On 8 October 2011, the Earth will cross a stream of dust particles that have been ejected from the comet 21/P Giacobini-Zinner more than a century ago.

The Draconid meteor shower will start around 16:00 UT on Saturday, October 8th, and will last for approximately 6 hours. Maximum flux is expected around 19:55 UT, with a minor peak occuring earlier at around 17:30 UT (Fig. 1). The relative speed of the incoming meteoroids will be 20 km/s, relatively low when compared to other meteor showers (e.g. Leonids and Perseids with 71 and 59 km/s, respectively).

Predicted 1-mm meteoroid flux during the Draconid outburst on 8 October 2011
Fig. 1: Predicted 1-mm meteoroid flux during the Draconid outburst on 8 October 2011. Source: "The 2011 Meteor Shower Activity Forecast for Earth Orbit", Cooke & Moser (2010)
As a result of the Draconid meteoroid stream, the risk of spacecraft surfaces to be hit by sub-mm to millimetre-sized particles will increase considerably (a few tens or hundred times) over the normal background of sporadic meteoroids for a period of a few hours. In addition to the mechanical/structural damage, a hypervelocity impact of a microparticle on a spacecraft can cause electrical interference and is thought to trigger electrostatic discharges via the plasma cloud that is generated upon impact.

The prediction of periods of increased meteoroid fluxes is one the services that will be provided to spacecraft operators in the framework of the planned European Space Situational Awareness (SSA) programme.

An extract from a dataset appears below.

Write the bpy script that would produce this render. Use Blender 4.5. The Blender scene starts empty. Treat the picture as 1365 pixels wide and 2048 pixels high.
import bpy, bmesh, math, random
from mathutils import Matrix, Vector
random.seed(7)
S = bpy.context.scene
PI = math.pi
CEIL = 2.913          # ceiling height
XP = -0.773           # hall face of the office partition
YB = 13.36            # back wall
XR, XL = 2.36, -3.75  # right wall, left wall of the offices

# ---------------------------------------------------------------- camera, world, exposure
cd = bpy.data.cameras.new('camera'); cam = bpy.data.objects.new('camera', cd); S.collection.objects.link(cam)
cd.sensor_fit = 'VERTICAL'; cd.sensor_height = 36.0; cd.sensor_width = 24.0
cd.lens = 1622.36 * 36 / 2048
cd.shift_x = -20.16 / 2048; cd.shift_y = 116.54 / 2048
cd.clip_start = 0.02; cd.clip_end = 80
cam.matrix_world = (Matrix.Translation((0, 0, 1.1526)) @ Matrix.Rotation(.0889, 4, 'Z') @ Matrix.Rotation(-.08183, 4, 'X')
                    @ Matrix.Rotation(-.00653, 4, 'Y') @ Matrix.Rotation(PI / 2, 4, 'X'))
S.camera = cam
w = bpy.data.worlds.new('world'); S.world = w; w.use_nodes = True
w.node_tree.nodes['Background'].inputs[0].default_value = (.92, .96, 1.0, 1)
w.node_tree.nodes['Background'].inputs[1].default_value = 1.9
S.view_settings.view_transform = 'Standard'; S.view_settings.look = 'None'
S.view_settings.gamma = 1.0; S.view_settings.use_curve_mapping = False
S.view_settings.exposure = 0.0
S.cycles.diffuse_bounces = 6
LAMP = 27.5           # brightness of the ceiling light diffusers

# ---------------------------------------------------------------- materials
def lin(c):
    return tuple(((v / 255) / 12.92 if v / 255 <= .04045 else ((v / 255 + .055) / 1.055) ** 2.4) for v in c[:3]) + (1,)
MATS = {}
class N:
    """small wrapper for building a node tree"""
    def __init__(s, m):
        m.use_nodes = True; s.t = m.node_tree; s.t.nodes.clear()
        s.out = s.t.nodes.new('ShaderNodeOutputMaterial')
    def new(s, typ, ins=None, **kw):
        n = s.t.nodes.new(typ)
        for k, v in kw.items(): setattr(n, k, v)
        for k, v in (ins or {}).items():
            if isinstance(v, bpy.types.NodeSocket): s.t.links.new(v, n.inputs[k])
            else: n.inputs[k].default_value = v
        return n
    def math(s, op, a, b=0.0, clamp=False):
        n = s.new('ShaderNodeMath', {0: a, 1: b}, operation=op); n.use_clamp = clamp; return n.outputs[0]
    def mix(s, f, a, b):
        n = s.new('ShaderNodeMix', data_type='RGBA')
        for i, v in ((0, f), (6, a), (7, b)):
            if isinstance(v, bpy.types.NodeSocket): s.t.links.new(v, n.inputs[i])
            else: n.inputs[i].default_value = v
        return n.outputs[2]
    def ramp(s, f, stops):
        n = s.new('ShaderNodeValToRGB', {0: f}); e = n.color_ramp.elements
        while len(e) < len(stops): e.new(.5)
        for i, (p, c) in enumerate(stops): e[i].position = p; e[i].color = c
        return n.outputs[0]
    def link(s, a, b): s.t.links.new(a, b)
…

Warnings/alerts will inform about the enhanced impact risk and allow operators to take precautionary measures, e.g. by re-orienting solar arrays or shutting down high-power electrical subsystems.

On the ground, the 2011 Draconid meteor shower promises a be good show, though slightly spoilt by the near full moon. Zenith hourly rates between 500 and 750 have been predicted. Observers are advised to keep a long wish list ready...
A Perseid meteor recorded with ESA/RSSD's meteor camera system.
Fig. 2: A Perseid meteor recorded with ESA/RSSD's meteor camera system on 11 August 1997. Courtesy of D. Koschny (ESA/ESTEC).